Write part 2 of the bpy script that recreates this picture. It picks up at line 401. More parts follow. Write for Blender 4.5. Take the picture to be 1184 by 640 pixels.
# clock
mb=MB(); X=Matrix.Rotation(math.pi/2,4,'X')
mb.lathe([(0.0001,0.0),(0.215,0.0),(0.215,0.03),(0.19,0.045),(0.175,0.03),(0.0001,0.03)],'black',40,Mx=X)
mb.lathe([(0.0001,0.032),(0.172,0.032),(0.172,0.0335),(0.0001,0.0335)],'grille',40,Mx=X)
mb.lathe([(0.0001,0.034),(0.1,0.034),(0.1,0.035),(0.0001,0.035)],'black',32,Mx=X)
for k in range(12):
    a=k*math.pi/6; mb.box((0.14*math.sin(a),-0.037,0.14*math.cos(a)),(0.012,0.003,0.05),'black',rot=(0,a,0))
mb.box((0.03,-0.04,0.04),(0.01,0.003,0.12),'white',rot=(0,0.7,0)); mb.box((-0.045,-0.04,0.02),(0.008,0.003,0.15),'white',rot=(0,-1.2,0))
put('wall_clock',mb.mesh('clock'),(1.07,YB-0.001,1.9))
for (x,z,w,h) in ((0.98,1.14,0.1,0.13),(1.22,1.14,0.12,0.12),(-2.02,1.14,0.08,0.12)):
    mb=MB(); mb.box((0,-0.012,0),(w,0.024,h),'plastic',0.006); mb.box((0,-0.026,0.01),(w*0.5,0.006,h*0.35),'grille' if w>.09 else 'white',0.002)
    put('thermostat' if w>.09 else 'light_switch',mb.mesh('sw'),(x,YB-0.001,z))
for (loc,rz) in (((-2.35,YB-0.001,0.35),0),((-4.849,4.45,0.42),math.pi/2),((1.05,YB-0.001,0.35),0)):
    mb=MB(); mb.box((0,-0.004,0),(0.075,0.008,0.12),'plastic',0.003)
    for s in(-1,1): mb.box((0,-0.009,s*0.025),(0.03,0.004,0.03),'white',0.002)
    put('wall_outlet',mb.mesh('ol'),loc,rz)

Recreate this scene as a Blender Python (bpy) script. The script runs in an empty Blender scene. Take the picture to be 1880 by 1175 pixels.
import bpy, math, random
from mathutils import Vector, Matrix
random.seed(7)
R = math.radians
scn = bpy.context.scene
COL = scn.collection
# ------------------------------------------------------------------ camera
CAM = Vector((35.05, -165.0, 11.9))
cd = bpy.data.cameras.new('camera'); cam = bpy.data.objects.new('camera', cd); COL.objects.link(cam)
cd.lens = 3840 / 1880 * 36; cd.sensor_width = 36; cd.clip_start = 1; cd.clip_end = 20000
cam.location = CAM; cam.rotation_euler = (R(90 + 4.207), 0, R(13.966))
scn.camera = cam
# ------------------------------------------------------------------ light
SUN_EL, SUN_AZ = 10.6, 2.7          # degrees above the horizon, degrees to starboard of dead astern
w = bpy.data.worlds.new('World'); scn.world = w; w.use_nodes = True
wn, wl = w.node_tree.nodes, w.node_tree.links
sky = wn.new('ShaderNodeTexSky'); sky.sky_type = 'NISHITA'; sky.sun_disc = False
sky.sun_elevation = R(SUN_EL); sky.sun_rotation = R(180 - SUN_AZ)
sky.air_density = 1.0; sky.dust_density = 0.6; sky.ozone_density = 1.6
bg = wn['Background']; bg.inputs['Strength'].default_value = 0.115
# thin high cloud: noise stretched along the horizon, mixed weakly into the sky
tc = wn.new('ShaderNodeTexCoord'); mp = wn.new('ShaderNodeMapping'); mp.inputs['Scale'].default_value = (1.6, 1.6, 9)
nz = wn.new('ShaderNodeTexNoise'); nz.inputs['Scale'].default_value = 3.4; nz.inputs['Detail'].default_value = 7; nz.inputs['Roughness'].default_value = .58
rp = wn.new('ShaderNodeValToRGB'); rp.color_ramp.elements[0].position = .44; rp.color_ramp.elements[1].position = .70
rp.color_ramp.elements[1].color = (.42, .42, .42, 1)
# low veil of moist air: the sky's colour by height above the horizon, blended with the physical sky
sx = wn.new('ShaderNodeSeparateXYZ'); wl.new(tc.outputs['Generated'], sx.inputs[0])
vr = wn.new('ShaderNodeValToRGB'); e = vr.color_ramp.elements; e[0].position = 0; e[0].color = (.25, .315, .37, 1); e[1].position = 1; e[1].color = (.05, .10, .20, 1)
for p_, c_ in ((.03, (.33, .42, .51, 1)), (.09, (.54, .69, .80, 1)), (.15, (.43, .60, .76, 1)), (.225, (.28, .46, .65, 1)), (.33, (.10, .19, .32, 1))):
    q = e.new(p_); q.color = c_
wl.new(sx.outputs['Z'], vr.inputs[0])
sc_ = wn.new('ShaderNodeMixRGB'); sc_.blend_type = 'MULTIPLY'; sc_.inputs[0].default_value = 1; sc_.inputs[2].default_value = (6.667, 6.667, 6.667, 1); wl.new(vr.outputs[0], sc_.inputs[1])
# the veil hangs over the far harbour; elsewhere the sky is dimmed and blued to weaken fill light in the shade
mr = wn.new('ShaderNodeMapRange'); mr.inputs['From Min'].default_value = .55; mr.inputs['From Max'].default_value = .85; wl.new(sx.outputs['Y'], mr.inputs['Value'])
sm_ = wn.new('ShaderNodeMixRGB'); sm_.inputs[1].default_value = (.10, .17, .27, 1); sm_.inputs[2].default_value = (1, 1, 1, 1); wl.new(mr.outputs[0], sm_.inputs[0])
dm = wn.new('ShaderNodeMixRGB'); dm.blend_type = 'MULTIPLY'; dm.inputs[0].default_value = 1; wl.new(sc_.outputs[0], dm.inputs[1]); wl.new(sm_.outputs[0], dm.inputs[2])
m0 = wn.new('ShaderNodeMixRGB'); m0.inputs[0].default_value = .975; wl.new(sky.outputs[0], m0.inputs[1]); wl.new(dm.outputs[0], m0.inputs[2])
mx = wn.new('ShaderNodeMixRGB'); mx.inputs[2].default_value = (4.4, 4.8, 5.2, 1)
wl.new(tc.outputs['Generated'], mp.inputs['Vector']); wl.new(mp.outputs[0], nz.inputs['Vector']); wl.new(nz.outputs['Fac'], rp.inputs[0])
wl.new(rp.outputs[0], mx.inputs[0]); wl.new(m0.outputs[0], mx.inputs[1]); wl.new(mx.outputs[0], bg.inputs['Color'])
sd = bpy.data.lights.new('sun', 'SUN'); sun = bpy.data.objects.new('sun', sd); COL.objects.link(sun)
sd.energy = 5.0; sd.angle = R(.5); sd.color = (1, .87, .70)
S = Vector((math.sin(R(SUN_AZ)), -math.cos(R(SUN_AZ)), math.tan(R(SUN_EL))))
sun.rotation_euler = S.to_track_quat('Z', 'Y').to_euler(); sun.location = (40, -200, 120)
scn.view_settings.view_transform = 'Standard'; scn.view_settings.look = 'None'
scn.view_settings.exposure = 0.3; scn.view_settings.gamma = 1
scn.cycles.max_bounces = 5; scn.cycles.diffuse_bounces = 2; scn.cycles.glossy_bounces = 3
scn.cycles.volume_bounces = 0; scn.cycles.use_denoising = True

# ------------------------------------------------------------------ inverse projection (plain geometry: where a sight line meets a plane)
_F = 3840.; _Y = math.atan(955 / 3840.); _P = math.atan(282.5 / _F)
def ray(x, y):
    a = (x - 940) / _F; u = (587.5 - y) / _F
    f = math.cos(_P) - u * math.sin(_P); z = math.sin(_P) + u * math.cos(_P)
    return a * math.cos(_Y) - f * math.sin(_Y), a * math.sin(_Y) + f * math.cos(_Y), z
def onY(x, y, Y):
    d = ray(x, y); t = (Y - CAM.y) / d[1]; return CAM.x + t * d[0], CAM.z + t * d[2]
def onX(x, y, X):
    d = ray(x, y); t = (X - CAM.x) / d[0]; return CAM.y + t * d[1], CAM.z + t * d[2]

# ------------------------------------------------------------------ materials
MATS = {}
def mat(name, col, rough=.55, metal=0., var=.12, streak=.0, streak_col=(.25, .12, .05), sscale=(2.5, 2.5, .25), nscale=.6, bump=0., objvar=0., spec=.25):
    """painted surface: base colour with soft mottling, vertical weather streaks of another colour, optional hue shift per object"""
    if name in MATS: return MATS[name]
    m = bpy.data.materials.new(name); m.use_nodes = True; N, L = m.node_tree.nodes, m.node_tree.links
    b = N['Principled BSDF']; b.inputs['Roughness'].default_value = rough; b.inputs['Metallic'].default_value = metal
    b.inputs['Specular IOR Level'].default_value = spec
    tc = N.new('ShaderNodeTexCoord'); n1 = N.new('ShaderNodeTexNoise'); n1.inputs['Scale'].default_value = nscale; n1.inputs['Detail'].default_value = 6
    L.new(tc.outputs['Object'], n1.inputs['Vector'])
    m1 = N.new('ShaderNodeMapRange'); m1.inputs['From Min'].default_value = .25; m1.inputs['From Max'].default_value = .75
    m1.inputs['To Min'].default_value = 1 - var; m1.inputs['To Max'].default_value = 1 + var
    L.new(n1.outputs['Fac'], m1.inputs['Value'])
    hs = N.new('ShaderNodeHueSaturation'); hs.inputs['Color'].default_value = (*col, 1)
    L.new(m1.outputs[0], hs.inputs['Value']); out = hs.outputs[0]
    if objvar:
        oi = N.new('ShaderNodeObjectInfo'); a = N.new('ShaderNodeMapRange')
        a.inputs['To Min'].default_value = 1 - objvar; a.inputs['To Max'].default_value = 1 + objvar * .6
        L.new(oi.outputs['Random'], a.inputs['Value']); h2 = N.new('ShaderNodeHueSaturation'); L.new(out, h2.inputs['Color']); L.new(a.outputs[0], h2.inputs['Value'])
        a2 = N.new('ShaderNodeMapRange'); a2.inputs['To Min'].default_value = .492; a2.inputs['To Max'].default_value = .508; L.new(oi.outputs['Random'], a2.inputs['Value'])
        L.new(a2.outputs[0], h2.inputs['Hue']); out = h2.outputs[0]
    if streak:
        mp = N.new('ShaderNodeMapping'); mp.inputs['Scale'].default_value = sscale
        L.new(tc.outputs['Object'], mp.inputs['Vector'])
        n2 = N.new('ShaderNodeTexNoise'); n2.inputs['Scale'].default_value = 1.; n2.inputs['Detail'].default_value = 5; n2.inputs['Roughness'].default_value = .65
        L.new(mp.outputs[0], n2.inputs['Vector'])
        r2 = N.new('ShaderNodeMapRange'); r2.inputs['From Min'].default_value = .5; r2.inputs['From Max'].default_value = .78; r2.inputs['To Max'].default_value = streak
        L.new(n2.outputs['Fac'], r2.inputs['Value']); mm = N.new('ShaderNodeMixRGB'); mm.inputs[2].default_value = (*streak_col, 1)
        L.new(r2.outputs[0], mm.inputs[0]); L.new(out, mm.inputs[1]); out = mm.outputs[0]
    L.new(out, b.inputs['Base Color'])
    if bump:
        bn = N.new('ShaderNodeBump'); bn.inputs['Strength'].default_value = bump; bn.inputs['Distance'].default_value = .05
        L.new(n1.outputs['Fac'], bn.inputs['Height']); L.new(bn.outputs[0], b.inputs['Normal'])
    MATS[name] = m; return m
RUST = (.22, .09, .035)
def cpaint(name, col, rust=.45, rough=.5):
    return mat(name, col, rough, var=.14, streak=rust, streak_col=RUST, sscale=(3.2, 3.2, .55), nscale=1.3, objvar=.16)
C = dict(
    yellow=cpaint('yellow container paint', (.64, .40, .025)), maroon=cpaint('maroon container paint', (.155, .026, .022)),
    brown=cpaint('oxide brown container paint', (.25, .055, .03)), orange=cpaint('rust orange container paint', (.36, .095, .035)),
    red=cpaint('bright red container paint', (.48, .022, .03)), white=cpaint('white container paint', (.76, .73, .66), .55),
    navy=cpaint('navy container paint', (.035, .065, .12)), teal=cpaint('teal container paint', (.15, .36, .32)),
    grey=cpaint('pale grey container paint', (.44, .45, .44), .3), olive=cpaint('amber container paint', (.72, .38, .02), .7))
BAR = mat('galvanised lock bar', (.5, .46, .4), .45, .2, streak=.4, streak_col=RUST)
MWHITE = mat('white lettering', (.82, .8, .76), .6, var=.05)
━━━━
**The exercise**
Reprint the data above from the opening line to the line holding "put('wall_outlet',mb.mesh('ol'),loc,rz)", inclusive, and nothing else.

**Solved problem**
Write part 2 of the bpy script that recreates this picture. It picks up at line 401. More parts follow. Write for Blender 4.5. Take the picture to be 1184 by 640 pixels.
# clock
mb=MB(); X=Matrix.Rotation(math.pi/2,4,'X')
mb.lathe([(0.0001,0.0),(0.215,0.0),(0.215,0.03),(0.19,0.045),(0.175,0.03),(0.0001,0.03)],'black',40,Mx=X)
mb.lathe([(0.0001,0.032),(0.172,0.032),(0.172,0.0335),(0.0001,0.0335)],'grille',40,Mx=X)
mb.lathe([(0.0001,0.034),(0.1,0.034),(0.1,0.035),(0.0001,0.035)],'black',32,Mx=X)
for k in range(12):
    a=k*math.pi/6; mb.box((0.14*math.sin(a),-0.037,0.14*math.cos(a)),(0.012,0.003,0.05),'black',rot=(0,a,0))
mb.box((0.03,-0.04,0.04),(0.01,0.003,0.12),'white',rot=(0,0.7,0)); mb.box((-0.045,-0.04,0.02),(0.008,0.003,0.15),'white',rot=(0,-1.2,0))
put('wall_clock',mb.mesh('clock'),(1.07,YB-0.001,1.9))
for (x,z,w,h) in ((0.98,1.14,0.1,0.13),(1.22,1.14,0.12,0.12),(-2.02,1.14,0.08,0.12)):
    mb=MB(); mb.box((0,-0.012,0),(w,0.024,h),'plastic',0.006); mb.box((0,-0.026,0.01),(w*0.5,0.006,h*0.35),'grille' if w>.09 else 'white',0.002)
    put('thermostat' if w>.09 else 'light_switch',mb.mesh('sw'),(x,YB-0.001,z))
for (loc,rz) in (((-2.35,YB-0.001,0.35),0),((-4.849,4.45,0.42),math.pi/2),((1.05,YB-0.001,0.35),0)):
    mb=MB(); mb.box((0,-0.004,0),(0.075,0.008,0.12),'plastic',0.003)
    for s in(-1,1): mb.box((0,-0.009,s*0.025),(0.03,0.004,0.03),'white',0.002)
    put('wall_outlet',mb.mesh('ol'),loc,rz)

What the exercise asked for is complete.